Cynthia Lu n’a pas son pareil pour jouer des codes de ses associés, et sa démarche décalée a également séduit les marques. Après des équipées avec des « proches », Human Made et Anti Social Social Club – qu’elle connaissait au préalable, selon les rumeurs -, vinrent les poids lourds CdG ou Stüssy, les surprenants Alpinestars ou Marc Jacobs, et finalement celui qui a toujours eu le nez creux pour repérer les gros potentiels. En 2019, Nike invite CPFM à revisiter pour la première fois une sneaker, donnant lieu à une VaporMax empreinte de son DIY enfantin, entre un swoosh à l’allure de pâte, un imposant lettrage et la signature smiley.
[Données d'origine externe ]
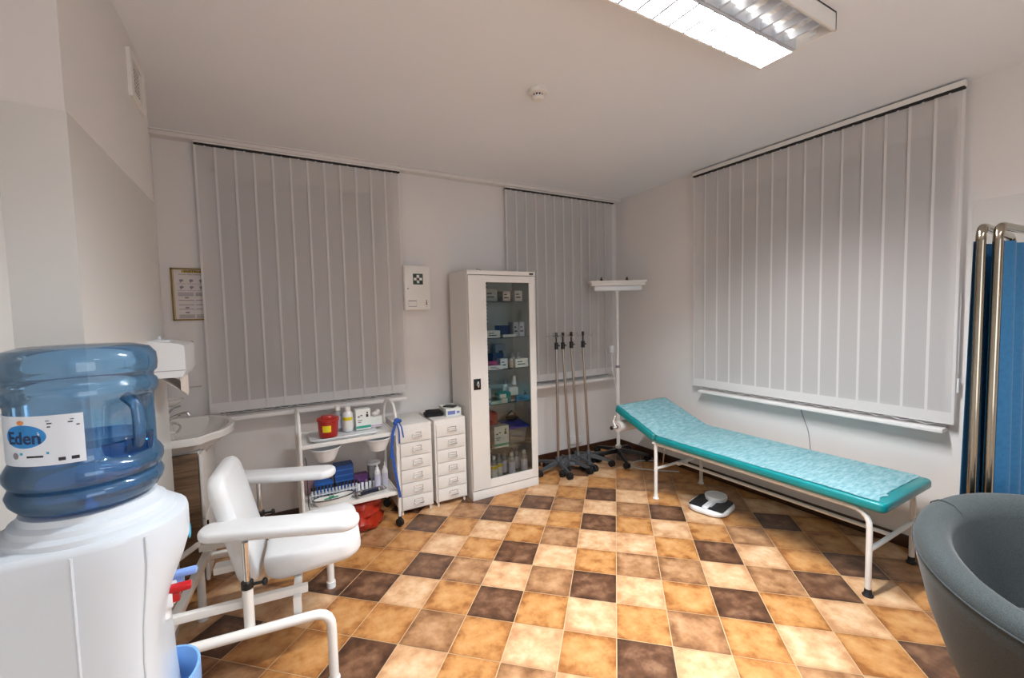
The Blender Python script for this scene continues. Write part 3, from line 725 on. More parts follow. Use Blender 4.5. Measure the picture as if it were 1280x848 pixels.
b = B(); b.sph((0, 0, 0), .03, (1, .8, .6)); b.sph((.02, .01, .01), .02)
tag(b.make('swab_wad', M_paper, loc=(-2.785, -.36, .814)), 'wad of white swabs heaped on the small box', 'swabs')

# hanging bowls
def bowl(label, loc, cat='bowl'):
    t = thing('round_bowl', label, cat, loc)
    b = B(); b.lathe([(.05, -.09), (.056, -.092), (.075, -.05), (.090, -.012), (.095, 0), (.099, .0), (.099, -.006), (.092, -.006), (.086, -.015), (.070, -.055), (.052, -.086), (.001, -.086)][::1], n=32); b.make('bowl', M_plastic, t, smooth=50)
    b = B(); b.box(-.13, -.09, -.012, .012, -.006, 0, bev=.002); b.make('lip', M_cream, t)
    return t
bowl('white round bowl hanging under the left end of the trolley top shelf', (-3.155, -.515, .665))
bowl('white round bowl hanging under the right end of the trolley top shelf', (-2.805, -.50, .672))
b = B()
for x, y in ((-3.155, -.515), (-2.805, -.50)):
    pass
# tourniquets tied on the right front post
M_tq = mat('blue_strap', '#1f4fa0', .6)
b = B()
def strap(pts, w_=.012, t_=.002):
    P_ = [Vector(p) for p in pts]
    Q = []
    for i in range(len(P_)-1):
        for k in range(5): Q.append(P_[i].lerp(P_[i+1], k/5))
    Q.append(P_[-1])
    b.loft([[(p.x-w_/2, p.y-t_, p.z), (p.x+w_/2, p.y-t_, p.z), (p.x+w_/2, p.y+t_, p.z), (p.x-w_/2, p.y+t_, p.z)] for p in Q])
strap([(0, -.018, .79), (-.03, -.022, .72), (-.045, -.022, .60), (-.05, -.02, .52)], .02)
strap([(-.045, -.018, .62), (-.03, -.02, .45), (-.01, -.018, .32), (.005, -.018, .22)], .018)
strap([(.0, -.02, .80), (.03, -.024, .74), (.042, -.022, .66)], .01)
strap([(-.01, -.022, .80), (.01, -.026, .72), (.012, -.022, .62)], .01)
b.sph((0, -.018, .79), .02, (1, .7, 1)); b.sph((.02, -.02, .785), .014); b.sph((-.015, -.02, .775), .014)
tag(b.make('tourniquet_strap', M_tq, loc=(-2.68, -.56, 0)), 'blue tourniquet straps knotted round the right front post of the trolley', 'tourniquet')
# black cable hook at left post
b = B(); b.tube([(0, 0, .62), (.006, -.016, .60), (.006, -.016, .30), (.012, -.014, .27)], .0028, n=6)
tag(b.make('hanging_cord', M_black, loc=(-3.285, -.545, 0)), 'thin black cord hanging down the left front post of the trolley', 'cord')

# bottom shelf contents
M_boxblue = mat('deep_blue_card', '#16488c', .5)
t = carton('glove_box', 'deep blue ribbed box standing at the back of the trolley bottom shelf', 'box', (-3.02, -.30, .261), .13, .10, .20, M_boxblue)
b = B()
for z in (.04, .08, .12, .16): b.box(-.066, .066, -.052, -.05, z, z+.01)
b.make('rib', mat('mid_blue', '#2f66b0', .5), t)
carton('lancet_box', 'low bright blue box lying left of the deep blue box on the trolley shelf', 'box', (-3.16, -.32, .261), .12, .09, .10, mat('bright_blue_card', '#1f62b5', .5))
carton('pink_pack', 'flat pale pink pack leaning at the back left of the trolley shelf', 'box', (-3.225, -.235, .261), .10, .04, .14, mat('pale_pink', '#b99aa2', .6))
carton('violet_pack', 'small violet topped pack behind the steel dish on the trolley shelf', 'box', (-2.90, -.30, .261), .10, .06, .10, mat('violet_card', '#6e3f7c', .5))
t = thing('test_tube_rack', 'white rack of blood tubes along the trolley bottom shelf', 'rack', (-3.10, -.42, .261))
b = B(); b.box(-.16, .16, -.022, .022, 0, .006); b.box(-.16, .16, -.022, .022, .045, .049); b.box(-.16, -.155, -.022, .022, 0, .05); b.box(.155, .16, -.022, .022, 0, .05); b.make('rack', M_plastic, t)
M_tubeglass = mat('pale_tube', '#c9cdd4', .2, var=.1); capc = [M_black, mat('violet_cap', '#573a7a', .4), mat('grey_cap', '#77777d', .4)]
tb = None
for k in range(14):
    if k == 0:
        tb = thing('blood_tube', 'capped blood tube standing in the white rack on the trolley', 'tube', (-3.245, -.43, .272), 0, 'blood tubes in the rack')
        b = B(); b.lathe([(.003, 0), (.0065, .004), (.0065, .075)], n=10); b.make('tube', M_tubeglass, tb)
        b = B(); b.lathe([(.008, .072), (.008, .095), (.007, .097)], n=10); b.make('cap', capc[0], tb)
    else: dup(tb, (-3.245+.0225*k, -.43+random.uniform(-.003, .003), .272))
for k in range(5):
    t = thing('white_vial', 'short white capped vial lying loose in front of the violet pack', 'vial', (-2.93+.028*k, -.385+.01*(k % 2), .261), 0, 'loose white vials')
    b = B(); b.lathe([(.010, 0), (.0105, .05), (.006, .058)], n=12); b.make('body', M_plastic, t)
    b = B(); b.lathe([(.0075, .056), (.0075, .072)], n=10); b.make('cap', capc[k % 3], t)
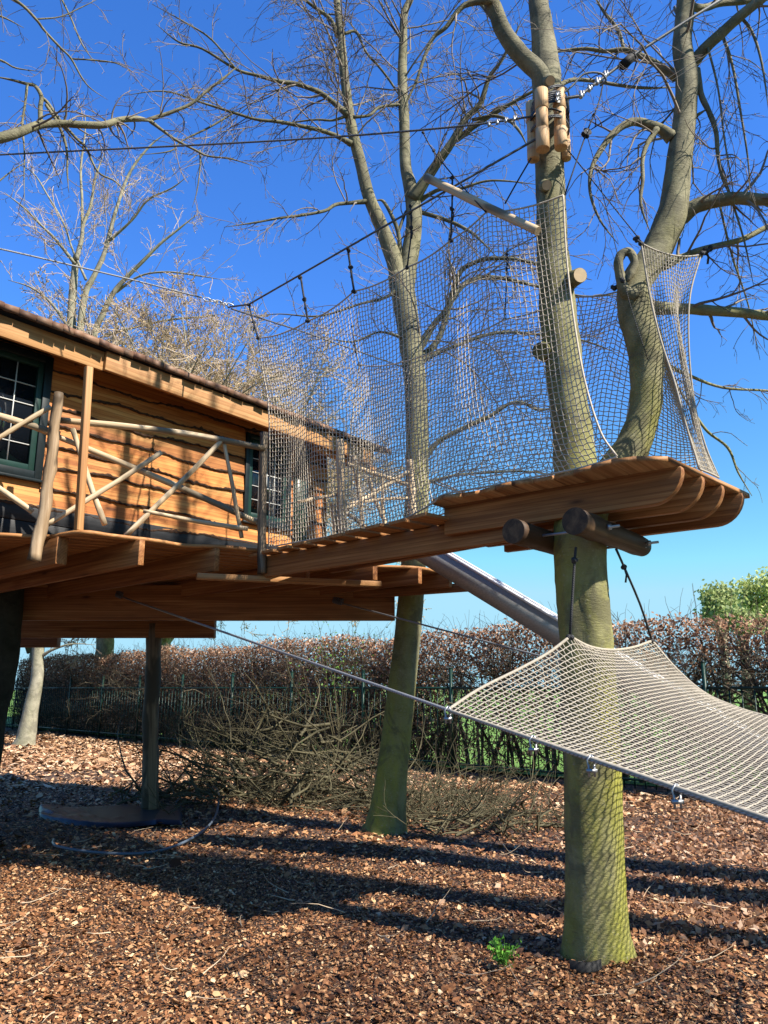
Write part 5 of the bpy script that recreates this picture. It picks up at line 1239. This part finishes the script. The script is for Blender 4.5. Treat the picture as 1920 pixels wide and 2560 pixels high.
hoop(1370, 276, 5.08, RX, RY, 0.0075, M_CABLE, 'cable_coil', 0.03, turns=5, pitch_=-0.0027)
hoop(1372, 262, 5.08, RX, RY, 0.006, M_CABLE, 'cable_coil', 0.04, turns=2, pitch_=-0.002)
hoop(1370, 302, 5.08, RX + .002, RY, 0.014, M_STRAP, 'strap', 0.02, flat=True)
hoop(1371, 334, 5.08, RX, RY, 0.0065, M_CABLE, 'cable_coil', 0.01, turns=2, pitch_=-0.002)
hoop(1371, 322, 5.08, RX, RY, 0.007, M_STRAP, 'strap', -0.03, turns=1)
clampset(wrap, at(1392, 238, 4.86), at(1392, 250, 4.86), 2, M_GALV, 0.012)
clampset(k3, at(1222, 312, 5.1), at(1285, 298, 5.04), 4, M_GALV, 0.014)

# ------------------------------------------------------------------ tarp, hose, sprout, edging
tarp = None
Y0 = atz(300, 2030, 0).y
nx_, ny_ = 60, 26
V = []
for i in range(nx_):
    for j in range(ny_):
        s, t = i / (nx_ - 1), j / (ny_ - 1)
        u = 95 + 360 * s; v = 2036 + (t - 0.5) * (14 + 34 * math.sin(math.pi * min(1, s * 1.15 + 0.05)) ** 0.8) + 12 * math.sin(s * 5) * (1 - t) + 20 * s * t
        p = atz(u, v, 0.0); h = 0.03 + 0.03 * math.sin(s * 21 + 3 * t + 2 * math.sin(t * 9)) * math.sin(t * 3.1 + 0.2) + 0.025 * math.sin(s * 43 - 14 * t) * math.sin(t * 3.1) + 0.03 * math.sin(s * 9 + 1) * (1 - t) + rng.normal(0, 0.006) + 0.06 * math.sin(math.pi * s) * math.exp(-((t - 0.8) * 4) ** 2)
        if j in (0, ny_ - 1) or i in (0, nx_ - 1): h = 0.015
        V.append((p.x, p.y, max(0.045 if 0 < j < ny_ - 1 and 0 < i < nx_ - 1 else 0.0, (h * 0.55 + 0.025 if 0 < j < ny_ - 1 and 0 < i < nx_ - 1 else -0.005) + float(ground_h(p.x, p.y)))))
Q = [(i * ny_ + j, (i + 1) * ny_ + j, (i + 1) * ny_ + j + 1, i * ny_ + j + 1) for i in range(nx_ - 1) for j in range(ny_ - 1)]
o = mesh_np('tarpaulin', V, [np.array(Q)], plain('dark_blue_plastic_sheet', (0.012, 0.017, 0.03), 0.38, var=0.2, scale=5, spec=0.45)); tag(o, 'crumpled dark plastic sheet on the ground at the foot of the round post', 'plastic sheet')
hp = [(135, 2098), (133, 2112), (150, 2121), (220, 2128), (320, 2129), (400, 2120), (470, 2098), (520, 2068), (543, 2030), (545, 2000), (532, 1980), (508, 1971), (480, 1975), (455, 1990), (440, 2008)]
P = [];
for i, (u, v) in enumerate(hp): p = atz(u, v, 0.05); p.z = 0.045 + 0.02 * math.sin(i) + (0.1 if 8 < i < 13 else 0); P.append(p)
m = MB(); m.tube(P, 0.014, 8, True, sub=5); o = m.build('garden_hose', M_HOSE); tag(o, 'blue-grey hose lying in a wide loop on the mulch under the deck', 'hose')
pl = thing('green_seedling', 'small bright green plant growing in the mulch left of the forked beech base', 'plant', tuple(atz(1262, 2415, 0)))
c = atz(1262, 2412, 0); S = np.array([tuple(c)] * 22) + rng.normal(0, 0.03, (22, 3)) * np.array([1, 1, 0])
P, Rr = grow(S, np.stack([rng.normal(0, .5, 22), rng.normal(0, .5, 22), np.ones(22)], 1), rng.uniform(0.08, 0.15, 22), np.full(22, 0.003), np.full(22, 0.001), 5, 0.1, (0, 0, 0)); V, f = tubes(P, Rr, 4); m = MB(); m.add(V, f); m.build('stems', L_GREEN, pl)
leaves('leaves', np.concatenate([P[:, k] for k in (2, 3, 4, 4, 3, 2)]) , 0.036, leaf_mat('bright_leaf', [(0, (0.06, 0.2, 0.02)), (1, (0.16, 0.38, 0.05))]), pl, seed=3, jitter=0.012)
# root guard strip
m = MB(); pts = [atz(1425 + 80 * t, 2414 + 8 * math.sin(t * 3.14), 0) for t in np.linspace(0, 1, 12)]
P = np.array([tuple(p) for p in pts]); n = len(P); P0_ = P.copy(); P0_[:, 2] = -0.02; P1_ = P.copy(); P1_[:, 2] = 0.03; P1_[:, 1] += 0.012; k = np.arange(n - 1)
m.add(np.concatenate([P0_, P1_, P1_ + np.array([0, .006, 0]), P0_ + np.array([0, .006, 0])]), [np.stack([k, k + 1, k + 1 + n, k + n], 1), np.stack([k + n, k + 1 + n, k + 1 + 2 * n, k + 2 * n], 1), np.stack([k + 2 * n, k + 1 + 2 * n, k + 1 + 3 * n, k + 3 * n], 1)])
o = m.build('root_guard', M_BLACK); tag(o, 'black plastic strip half buried in mulch in front of the forked beech', 'plastic edging')

# ------------------------------------------------------------------ trees right of the picture (their shadows fall on the mulch)
for (x, y, lab, sc_, lean) in ((5.4, 5.76, 'tall bare beech standing just right of the photo beside the hammock', 1.35, 0.01), (5.7, 3.35, 'bare beech standing right of the photo nearest the camera', 1.0, -0.03)):
    stp_ = [smooth_path(np.array([(x, y, 0), (x + lean * 2, y, 1.5), (x + lean * 4, y, 3.5), (x - lean * 2, y, 5.5), (x, y, 8), (x, y, 9.5), (x, y, 14)], float), np.array([0.26, 0.19, 0.175, 0.17, 0.16, 0.13, 0.03]) * sc_, 5)]
    lbs = []
    for k in range(6):
        z = 5.4 + k * 0.95; a = rng.uniform(-2.0, 2.2); L = 2.6 - 0.15 * k
        lbs.append(smooth_path(np.array([(x, y, z), (x + math.cos(a) * L * .35, y + math.sin(a) * L * .35, z + .35), (x + math.cos(a + .2) * L, y + math.sin(a + .2) * L, z + .9)]), np.array([0.06, 0.04, 0.012]), 6))
    tree('beech_tree', lab, 'tree', (x, y, 0), stp_, lbs, lbs, B_MAIN, M_TWIG, dens=(2.0, 3.0, 3.0), lens=((0.3, 1.1), (0.2, 0.5), (0.08, 0.22)), rt=0.0022, sides=12)

# ------------------------------------------------------------------ one common gain on the base colours
GAIN = 0.70; KEEP = {'dry_beech_leaf': 0.92, 'dry_leaf_litter': 0.85, 'bark_chip': 1.0, 'meadow_grass': 0.9, 'bark_mulch': 0.7, 'spring_leaf': 1.0, 'pale_spring_leaf': 1.0, 'opening_bud': 1.0, 'pale_twig': 0.95, 'glazing_bar_white': 1.0,
                     'net_cord': 0.85, 'larch_beam': 0.88, 'larch_board': 0.85, 'glint_rim': 1.0,  'hammock_cord': 0.85, 'peeled_pole': 0.85, 'fresh_log': 0.85, 'waney_larch': 0.82, 'larch_fascia': 0.85, 'bright_leaf': 1.0, 'green_shoot_leaf': 1.0}
for m_ in bpy.data.materials:
    if not m_.use_nodes or m_.name in ('window_glass', 'brushed_stainless', 'galvanised_steel'): continue
    t = m_.node_tree; gk = KEEP.get(m_.name, GAIN)
    for n_ in list(t.nodes):
        sk = n_.inputs.get('Base Color') if n_.type == 'BSDF_PRINCIPLED' else (n_.inputs[0] if n_.type == 'BSDF_TRANSLUCENT' else None)
        if sk is not None and sk.is_linked:
            src = sk.links[0].from_socket; r_ = mix(t, 1.0, src, (gk, gk, gk), 'MULTIPLY'); t.links.new(r_, sk)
Le carton est tel que l’expérience est reproduite, sur une Blazer « Sponge » customisable toute en textures, des Air Force 1 au branding exagéré, et finalement des Dunk Low bordées de cristaux Swarovski, dont les cotes sont aujourd’hui des plus vertigineuses. Deux capsules apparel sont également sorties, la dernière, très récente, ayant vu CPFM jouer sur l’héritage Nike en apposant ses illustrations sur un polo de rugby, maillot de hockey, jersey running ou encore pantalon motorsport. Sold out immédiat, comme à chaque fois.
Les produits de Cactus continuent donc de s’arracher. Six années après sa création, et malgré une mode qui tend à s’assagir graphiquement et ce même sur le créneau du streewear, les designs colorés de Cynthia Lu tracent leur propre route, tandis que la créatrice étend désormais son horizon à des pièces plus travaillées. La preuve que le streetwear a encore le vent en poupe. Il trouverait même dans CPFM sa continuité sur le long terme, tant pour la proposition créative que le mode de fonctionnement dixit… Virgil Abloh. « J’ai déclaré que le streetwear allait mourir, et je crois fermement que Cynthia est un exemple de son avenir. C’est une artiste pure, ses créations parlent d’elles-mêmes et n’ont pas besoin d’être promues. Je pense qu’elle est le prototype du prochain épicentre d’idées », a assuré l’apôtre repenti du streetwear, dans ce qu’on pourrait voir symboliquement comme un passage de témoin. Car avant d’incarner le futur, CPFM représente déjà le présent. Avec son éternel sourire, candidement.